The task: Repeat exactly, please, the lines that begin at the start of the listing and end at the line holding "PI = math.pi".

Data shown:
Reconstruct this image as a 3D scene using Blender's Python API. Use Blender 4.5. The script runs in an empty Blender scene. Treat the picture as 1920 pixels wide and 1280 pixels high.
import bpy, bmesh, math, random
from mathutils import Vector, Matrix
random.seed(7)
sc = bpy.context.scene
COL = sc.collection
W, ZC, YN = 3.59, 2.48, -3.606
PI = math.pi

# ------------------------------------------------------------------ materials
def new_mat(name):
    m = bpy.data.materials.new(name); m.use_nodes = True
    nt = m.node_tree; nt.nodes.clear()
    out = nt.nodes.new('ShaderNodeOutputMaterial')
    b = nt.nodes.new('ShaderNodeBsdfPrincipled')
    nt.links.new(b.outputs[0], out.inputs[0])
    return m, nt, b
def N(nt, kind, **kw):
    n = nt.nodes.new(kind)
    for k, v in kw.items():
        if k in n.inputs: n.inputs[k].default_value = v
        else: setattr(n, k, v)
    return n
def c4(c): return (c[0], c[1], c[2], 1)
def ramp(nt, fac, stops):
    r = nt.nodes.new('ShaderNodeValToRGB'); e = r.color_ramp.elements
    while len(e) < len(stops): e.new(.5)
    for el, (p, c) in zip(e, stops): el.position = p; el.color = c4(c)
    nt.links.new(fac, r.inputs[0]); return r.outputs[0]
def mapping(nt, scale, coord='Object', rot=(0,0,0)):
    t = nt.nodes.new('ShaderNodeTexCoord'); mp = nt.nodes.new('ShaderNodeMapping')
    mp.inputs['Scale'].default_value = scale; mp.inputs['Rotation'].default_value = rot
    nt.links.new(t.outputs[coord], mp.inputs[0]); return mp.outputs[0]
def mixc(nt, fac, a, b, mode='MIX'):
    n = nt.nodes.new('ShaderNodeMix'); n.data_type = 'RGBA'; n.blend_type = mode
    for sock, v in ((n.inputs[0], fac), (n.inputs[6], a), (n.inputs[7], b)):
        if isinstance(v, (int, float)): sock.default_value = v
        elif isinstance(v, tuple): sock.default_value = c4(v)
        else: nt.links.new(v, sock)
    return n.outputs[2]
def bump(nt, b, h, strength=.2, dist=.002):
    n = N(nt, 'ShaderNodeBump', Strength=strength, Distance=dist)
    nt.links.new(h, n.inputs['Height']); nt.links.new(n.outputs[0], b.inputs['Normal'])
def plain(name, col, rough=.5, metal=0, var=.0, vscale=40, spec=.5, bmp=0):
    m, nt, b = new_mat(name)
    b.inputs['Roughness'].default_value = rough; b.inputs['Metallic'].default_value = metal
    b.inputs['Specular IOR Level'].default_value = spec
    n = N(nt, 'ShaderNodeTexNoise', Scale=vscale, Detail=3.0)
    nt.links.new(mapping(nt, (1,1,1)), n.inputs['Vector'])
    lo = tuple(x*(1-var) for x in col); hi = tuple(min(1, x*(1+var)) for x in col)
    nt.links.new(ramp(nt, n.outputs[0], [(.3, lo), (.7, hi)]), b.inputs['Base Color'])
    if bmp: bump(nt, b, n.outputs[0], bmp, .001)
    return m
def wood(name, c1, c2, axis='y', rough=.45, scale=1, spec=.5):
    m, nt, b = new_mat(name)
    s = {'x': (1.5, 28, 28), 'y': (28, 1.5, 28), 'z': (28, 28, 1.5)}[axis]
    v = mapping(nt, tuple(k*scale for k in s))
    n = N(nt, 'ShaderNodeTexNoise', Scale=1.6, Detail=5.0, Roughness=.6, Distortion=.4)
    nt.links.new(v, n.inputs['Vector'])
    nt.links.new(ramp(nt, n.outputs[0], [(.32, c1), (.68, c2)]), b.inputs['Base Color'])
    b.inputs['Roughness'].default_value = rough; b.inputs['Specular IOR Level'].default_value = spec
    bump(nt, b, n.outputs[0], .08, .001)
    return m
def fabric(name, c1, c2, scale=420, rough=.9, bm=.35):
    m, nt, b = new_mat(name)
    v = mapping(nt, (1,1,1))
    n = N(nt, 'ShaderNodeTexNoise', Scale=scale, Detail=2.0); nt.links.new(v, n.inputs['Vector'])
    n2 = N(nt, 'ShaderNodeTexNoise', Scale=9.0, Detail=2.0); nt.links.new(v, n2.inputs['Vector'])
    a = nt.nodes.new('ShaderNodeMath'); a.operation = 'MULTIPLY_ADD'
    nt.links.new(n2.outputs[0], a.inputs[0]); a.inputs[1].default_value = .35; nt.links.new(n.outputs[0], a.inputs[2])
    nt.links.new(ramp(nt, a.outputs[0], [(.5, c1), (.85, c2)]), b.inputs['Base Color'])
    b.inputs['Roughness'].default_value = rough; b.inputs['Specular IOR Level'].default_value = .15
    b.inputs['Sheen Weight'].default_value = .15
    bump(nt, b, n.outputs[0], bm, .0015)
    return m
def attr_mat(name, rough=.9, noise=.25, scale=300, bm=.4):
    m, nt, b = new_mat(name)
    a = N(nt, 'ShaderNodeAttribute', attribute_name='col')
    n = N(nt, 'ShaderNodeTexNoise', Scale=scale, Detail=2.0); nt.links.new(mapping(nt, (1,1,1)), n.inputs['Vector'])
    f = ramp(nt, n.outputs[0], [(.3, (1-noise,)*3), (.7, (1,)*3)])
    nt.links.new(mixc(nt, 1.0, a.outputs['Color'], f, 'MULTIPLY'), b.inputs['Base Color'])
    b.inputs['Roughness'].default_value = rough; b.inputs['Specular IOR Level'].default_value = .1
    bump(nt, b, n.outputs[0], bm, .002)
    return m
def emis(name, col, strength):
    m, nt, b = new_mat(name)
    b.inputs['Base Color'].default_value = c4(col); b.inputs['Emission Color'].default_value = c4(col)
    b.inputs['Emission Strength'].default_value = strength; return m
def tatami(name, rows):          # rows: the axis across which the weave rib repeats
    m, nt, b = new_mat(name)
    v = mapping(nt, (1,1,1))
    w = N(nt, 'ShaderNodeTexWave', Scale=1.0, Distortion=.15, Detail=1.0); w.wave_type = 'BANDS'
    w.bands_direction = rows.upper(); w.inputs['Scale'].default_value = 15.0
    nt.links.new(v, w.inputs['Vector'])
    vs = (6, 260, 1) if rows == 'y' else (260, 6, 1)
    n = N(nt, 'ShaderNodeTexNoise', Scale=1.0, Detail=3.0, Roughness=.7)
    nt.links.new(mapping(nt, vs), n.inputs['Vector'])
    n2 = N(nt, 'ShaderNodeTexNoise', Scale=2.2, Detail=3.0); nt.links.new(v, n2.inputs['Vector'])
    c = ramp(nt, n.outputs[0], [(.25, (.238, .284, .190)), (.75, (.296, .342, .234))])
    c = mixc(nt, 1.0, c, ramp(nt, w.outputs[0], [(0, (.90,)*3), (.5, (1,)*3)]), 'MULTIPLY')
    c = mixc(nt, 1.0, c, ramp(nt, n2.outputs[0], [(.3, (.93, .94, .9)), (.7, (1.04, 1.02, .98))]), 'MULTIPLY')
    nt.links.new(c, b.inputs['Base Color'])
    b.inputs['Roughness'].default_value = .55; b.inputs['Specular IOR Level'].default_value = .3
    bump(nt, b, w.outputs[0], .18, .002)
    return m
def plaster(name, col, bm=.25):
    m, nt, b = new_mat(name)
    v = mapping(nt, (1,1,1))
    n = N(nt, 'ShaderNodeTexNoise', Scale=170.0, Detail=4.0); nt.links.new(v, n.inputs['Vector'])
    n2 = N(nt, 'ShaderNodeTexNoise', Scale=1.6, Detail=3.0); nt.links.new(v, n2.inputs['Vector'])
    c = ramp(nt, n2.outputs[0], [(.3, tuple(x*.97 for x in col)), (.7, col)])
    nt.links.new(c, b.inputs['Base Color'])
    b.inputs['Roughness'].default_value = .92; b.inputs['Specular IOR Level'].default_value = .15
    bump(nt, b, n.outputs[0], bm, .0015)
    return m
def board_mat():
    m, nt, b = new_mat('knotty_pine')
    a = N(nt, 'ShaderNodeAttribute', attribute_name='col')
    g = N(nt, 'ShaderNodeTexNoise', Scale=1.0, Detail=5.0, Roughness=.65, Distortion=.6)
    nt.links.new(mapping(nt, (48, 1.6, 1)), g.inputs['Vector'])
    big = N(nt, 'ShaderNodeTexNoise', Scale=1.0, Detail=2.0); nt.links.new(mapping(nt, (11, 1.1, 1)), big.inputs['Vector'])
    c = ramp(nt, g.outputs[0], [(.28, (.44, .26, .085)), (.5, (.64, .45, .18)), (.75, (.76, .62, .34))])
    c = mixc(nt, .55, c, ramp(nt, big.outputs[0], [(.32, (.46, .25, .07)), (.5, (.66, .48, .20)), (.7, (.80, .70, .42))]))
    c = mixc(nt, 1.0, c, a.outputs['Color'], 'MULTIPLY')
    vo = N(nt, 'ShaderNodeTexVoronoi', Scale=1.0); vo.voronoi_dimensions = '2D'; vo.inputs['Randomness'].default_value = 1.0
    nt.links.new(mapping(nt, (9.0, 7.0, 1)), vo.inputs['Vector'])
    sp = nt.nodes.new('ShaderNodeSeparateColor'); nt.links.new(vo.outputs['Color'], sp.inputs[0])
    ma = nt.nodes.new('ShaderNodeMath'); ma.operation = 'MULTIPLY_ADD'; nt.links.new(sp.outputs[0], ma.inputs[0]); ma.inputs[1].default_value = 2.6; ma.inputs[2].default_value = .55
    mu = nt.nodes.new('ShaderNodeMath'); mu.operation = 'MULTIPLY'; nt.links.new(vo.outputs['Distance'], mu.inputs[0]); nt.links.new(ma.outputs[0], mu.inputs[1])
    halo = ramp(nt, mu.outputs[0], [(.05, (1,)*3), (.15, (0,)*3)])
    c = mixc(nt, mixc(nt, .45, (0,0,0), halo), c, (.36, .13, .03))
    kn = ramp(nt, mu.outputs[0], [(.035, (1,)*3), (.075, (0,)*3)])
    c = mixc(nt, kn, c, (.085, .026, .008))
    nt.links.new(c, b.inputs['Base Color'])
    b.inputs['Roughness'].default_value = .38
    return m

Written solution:
Reconstruct this image as a 3D scene using Blender's Python API. Use Blender 4.5. The script runs in an empty Blender scene. Treat the picture as 1920 pixels wide and 1280 pixels high.
import bpy, bmesh, math, random
from mathutils import Vector, Matrix
random.seed(7)
sc = bpy.context.scene
COL = sc.collection
W, ZC, YN = 3.59, 2.48, -3.606
PI = math.pi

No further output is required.